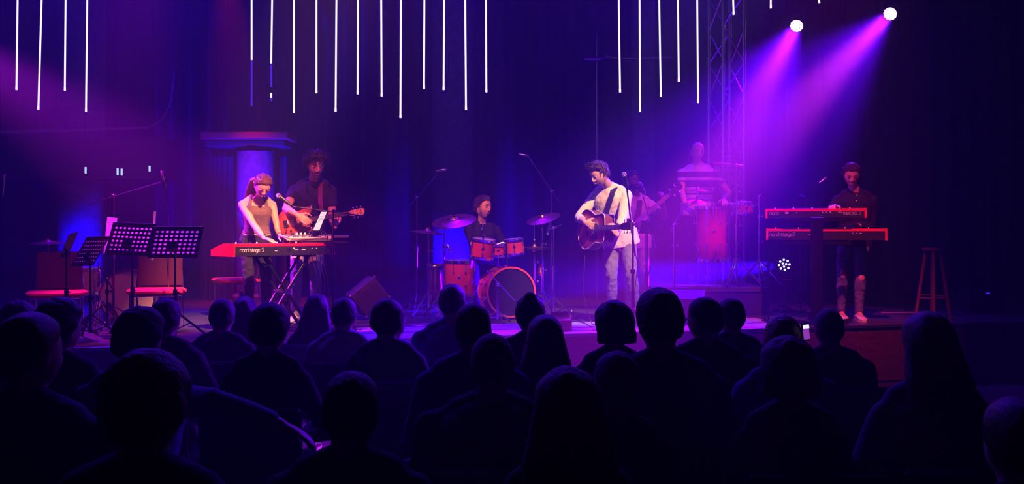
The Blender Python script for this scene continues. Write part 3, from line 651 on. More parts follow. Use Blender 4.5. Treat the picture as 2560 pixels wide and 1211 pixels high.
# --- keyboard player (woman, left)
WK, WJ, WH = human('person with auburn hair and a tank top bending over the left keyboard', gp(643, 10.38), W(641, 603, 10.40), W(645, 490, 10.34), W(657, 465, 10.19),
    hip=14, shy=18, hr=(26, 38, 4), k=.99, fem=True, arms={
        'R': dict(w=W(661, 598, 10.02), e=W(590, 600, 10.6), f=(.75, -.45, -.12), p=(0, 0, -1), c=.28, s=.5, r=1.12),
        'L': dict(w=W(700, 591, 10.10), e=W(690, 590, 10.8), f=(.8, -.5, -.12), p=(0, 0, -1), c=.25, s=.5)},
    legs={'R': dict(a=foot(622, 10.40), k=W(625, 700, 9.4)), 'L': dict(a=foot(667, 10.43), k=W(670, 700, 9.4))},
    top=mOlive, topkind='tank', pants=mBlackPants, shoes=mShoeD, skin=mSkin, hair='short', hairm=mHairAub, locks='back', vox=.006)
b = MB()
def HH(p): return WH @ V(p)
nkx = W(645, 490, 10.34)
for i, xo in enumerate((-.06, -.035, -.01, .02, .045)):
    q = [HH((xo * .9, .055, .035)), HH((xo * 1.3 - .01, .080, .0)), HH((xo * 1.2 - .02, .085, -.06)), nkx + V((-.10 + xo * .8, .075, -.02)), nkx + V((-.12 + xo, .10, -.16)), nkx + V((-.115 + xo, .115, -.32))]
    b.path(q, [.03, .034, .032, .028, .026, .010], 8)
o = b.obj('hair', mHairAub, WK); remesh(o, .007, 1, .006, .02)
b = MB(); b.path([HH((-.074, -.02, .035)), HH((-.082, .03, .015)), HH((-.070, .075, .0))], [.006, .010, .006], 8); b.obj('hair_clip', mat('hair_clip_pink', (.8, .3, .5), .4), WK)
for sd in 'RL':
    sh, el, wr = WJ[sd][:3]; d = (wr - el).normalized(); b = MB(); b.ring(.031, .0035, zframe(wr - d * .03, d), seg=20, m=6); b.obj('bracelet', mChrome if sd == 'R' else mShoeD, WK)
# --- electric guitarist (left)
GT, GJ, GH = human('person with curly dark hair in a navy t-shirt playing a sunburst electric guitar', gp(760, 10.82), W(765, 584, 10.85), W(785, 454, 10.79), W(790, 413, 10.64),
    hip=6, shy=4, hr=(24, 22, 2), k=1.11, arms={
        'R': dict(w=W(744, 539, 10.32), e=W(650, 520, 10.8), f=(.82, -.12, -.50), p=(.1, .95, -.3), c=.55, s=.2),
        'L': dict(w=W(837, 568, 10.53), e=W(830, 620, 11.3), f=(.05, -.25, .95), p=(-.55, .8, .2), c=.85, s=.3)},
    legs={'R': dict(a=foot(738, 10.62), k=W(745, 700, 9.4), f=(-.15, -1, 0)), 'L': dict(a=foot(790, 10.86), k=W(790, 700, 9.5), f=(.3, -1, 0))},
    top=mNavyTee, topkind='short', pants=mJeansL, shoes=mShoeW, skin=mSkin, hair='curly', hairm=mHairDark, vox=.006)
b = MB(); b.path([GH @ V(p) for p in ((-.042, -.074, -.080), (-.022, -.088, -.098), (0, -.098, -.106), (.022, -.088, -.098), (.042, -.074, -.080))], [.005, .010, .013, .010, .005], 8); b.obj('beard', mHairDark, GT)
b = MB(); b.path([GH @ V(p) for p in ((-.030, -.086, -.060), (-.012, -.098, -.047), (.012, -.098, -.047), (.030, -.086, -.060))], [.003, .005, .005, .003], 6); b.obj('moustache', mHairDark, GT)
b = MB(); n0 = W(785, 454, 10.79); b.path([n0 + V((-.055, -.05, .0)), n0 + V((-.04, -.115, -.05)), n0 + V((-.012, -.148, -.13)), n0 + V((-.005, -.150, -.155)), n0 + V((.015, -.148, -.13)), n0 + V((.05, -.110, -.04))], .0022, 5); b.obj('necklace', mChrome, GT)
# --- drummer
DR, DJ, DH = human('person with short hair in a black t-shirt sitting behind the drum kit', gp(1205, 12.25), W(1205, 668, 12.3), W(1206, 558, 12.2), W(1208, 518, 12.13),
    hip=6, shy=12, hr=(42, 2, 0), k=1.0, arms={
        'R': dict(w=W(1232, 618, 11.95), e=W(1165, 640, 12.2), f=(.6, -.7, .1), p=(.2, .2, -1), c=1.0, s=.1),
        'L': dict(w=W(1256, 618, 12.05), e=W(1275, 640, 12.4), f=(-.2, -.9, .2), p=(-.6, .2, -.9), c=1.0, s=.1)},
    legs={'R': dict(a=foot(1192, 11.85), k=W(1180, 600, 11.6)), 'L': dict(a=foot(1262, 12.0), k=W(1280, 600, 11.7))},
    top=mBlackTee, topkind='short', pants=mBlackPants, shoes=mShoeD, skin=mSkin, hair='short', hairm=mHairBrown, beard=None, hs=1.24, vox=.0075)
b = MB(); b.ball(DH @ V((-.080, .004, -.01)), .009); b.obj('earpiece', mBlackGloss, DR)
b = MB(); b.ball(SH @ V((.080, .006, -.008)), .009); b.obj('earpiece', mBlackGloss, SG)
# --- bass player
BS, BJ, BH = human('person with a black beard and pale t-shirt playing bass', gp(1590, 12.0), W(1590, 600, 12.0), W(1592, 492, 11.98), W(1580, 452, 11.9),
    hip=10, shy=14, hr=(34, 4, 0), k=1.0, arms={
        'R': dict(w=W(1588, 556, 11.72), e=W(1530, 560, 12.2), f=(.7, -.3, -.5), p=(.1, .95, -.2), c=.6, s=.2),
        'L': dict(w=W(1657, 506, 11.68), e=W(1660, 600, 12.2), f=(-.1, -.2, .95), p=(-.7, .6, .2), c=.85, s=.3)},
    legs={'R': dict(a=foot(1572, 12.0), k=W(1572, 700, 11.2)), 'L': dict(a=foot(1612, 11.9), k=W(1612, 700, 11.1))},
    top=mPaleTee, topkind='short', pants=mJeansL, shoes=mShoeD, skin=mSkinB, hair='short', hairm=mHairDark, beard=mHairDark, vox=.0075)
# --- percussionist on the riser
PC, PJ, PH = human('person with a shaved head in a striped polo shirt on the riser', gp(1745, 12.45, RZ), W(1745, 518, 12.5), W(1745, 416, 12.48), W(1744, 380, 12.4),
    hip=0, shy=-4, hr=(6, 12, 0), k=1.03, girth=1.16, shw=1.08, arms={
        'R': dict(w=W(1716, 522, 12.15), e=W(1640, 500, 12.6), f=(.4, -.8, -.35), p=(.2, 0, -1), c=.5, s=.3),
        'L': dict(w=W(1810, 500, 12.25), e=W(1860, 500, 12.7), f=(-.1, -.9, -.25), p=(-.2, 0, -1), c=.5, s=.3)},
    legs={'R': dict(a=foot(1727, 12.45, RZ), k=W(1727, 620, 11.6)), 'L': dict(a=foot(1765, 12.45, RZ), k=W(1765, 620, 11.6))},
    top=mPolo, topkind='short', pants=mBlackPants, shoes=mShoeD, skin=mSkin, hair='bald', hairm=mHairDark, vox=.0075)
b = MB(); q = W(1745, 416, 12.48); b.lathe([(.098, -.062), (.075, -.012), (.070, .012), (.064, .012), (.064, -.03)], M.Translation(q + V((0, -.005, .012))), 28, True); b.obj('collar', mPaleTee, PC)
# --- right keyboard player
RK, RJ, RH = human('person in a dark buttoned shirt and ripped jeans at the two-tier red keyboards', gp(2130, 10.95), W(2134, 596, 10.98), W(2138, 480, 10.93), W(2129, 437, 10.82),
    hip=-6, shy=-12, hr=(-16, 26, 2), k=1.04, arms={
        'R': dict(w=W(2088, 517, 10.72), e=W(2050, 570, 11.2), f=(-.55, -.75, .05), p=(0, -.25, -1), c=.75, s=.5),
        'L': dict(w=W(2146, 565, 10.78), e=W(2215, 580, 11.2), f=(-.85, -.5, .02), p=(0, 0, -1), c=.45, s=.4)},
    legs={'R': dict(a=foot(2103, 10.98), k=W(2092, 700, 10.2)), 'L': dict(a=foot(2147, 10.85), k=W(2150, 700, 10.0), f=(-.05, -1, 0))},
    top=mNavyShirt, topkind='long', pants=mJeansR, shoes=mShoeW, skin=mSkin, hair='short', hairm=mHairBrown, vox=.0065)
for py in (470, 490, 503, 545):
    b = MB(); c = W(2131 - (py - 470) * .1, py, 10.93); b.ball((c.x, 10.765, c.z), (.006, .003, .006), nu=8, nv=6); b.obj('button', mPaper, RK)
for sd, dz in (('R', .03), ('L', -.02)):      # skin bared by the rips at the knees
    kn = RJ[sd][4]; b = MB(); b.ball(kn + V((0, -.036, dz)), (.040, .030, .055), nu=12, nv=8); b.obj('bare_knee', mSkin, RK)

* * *

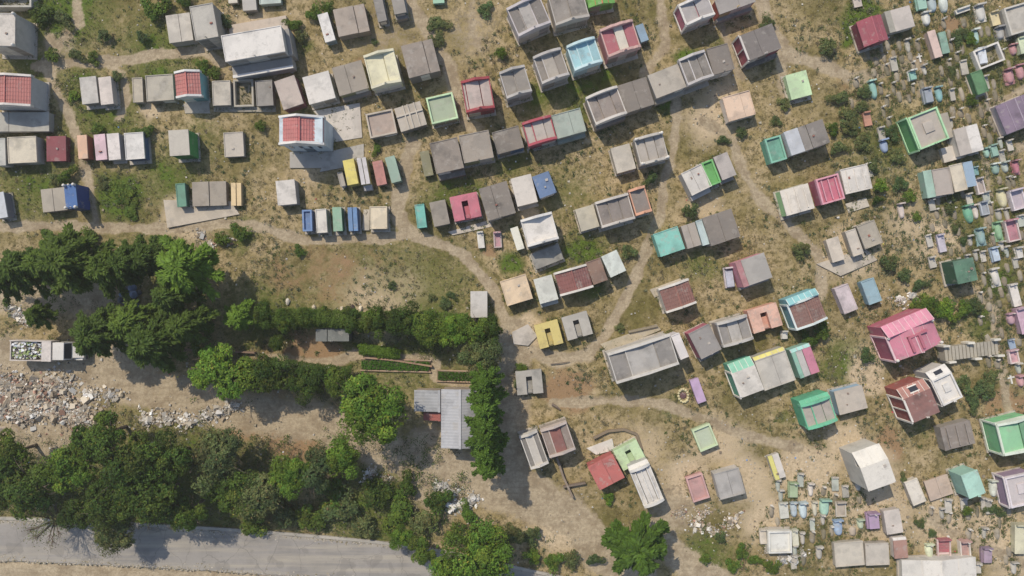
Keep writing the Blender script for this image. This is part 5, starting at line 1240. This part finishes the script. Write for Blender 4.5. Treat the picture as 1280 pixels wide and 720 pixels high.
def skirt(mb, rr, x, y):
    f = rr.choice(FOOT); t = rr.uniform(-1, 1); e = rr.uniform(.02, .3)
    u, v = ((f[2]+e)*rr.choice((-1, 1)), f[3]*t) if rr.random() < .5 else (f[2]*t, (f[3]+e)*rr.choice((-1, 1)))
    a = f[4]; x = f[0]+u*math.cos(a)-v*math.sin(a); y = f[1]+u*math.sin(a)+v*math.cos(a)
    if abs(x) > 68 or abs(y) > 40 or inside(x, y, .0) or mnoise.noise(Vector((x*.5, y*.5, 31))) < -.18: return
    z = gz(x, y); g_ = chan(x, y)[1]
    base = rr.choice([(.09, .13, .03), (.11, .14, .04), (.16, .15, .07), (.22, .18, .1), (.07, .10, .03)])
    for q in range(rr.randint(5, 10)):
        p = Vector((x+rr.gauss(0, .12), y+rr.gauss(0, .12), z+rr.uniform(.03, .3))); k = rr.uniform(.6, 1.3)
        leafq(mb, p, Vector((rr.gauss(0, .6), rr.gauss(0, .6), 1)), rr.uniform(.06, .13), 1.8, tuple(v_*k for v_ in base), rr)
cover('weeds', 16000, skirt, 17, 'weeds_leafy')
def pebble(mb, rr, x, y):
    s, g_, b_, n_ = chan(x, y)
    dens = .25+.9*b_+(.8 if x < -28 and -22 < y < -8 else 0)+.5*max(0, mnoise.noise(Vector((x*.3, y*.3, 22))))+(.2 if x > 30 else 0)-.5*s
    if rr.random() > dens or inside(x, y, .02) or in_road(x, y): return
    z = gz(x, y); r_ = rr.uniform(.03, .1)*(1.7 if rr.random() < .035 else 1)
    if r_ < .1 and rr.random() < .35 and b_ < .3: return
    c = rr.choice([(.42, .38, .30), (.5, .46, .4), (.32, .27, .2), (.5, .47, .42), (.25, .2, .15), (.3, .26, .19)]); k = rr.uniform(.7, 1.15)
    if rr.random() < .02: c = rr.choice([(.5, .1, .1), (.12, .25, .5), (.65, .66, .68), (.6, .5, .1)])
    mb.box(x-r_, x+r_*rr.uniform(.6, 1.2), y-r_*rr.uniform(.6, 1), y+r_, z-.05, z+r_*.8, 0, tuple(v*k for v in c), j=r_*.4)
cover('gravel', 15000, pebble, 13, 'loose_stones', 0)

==

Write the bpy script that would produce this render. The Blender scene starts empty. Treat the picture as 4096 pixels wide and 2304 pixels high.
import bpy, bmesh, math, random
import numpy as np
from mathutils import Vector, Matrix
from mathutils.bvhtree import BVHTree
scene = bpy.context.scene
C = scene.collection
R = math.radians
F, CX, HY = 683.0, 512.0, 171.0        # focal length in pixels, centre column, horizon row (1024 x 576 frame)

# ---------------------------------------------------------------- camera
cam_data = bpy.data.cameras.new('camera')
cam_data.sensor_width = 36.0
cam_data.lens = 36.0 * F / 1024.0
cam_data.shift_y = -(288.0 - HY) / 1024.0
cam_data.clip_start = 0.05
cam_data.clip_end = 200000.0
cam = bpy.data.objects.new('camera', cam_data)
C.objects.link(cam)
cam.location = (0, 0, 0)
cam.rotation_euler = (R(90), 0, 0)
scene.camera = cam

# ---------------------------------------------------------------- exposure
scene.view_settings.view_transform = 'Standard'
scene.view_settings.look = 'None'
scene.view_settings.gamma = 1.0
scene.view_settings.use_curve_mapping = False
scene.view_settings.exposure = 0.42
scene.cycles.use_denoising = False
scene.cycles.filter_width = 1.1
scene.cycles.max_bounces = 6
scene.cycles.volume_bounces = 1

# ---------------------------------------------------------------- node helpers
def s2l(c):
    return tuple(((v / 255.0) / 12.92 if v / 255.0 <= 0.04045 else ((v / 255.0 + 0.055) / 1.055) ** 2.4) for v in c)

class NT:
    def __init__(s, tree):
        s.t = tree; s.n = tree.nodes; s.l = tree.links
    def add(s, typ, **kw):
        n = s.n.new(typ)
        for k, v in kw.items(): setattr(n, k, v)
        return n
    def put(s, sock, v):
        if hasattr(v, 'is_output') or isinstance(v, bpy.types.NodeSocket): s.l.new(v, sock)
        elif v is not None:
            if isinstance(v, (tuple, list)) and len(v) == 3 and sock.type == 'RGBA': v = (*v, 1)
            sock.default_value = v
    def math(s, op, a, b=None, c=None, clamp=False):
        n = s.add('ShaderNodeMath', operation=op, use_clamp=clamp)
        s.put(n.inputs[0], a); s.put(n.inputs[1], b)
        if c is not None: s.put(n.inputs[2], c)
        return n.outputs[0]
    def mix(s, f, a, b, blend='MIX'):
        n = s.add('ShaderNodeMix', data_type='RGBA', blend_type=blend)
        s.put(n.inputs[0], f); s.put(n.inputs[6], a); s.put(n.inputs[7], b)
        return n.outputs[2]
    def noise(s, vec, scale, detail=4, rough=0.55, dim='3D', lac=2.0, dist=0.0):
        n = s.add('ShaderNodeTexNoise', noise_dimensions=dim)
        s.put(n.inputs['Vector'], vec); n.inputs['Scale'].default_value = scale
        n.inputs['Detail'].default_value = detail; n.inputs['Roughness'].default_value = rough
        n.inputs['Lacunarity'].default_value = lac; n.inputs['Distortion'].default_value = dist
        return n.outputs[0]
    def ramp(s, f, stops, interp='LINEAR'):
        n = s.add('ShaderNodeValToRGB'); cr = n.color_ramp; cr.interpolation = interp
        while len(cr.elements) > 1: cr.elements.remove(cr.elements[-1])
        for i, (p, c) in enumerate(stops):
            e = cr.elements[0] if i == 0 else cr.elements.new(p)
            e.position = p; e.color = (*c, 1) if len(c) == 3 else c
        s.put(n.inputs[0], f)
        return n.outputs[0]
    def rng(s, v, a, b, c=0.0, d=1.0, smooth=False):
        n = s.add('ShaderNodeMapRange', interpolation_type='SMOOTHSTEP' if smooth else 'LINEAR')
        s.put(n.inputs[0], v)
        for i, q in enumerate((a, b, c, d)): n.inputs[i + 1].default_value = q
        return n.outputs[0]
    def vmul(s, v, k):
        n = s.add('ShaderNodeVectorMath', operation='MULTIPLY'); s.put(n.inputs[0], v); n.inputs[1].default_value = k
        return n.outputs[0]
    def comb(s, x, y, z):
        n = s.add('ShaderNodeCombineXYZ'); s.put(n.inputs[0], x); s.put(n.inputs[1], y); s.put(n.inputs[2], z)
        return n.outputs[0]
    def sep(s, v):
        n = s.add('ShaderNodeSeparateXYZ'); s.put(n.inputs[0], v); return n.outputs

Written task
Copy out each line of the records that holds the string "part".

Worked answer
The Blender Python script for this scene continues. Write part 3, from line 651 on. More parts follow. Use Blender 4.5. Treat the picture as 2560 pixels wide and 1211 pixels high.
Keep writing the Blender script for this image. This is part 5, starting at line 1240. This part finishes the script. Write for Blender 4.5. Treat the picture as 1280 pixels wide and 720 pixels high.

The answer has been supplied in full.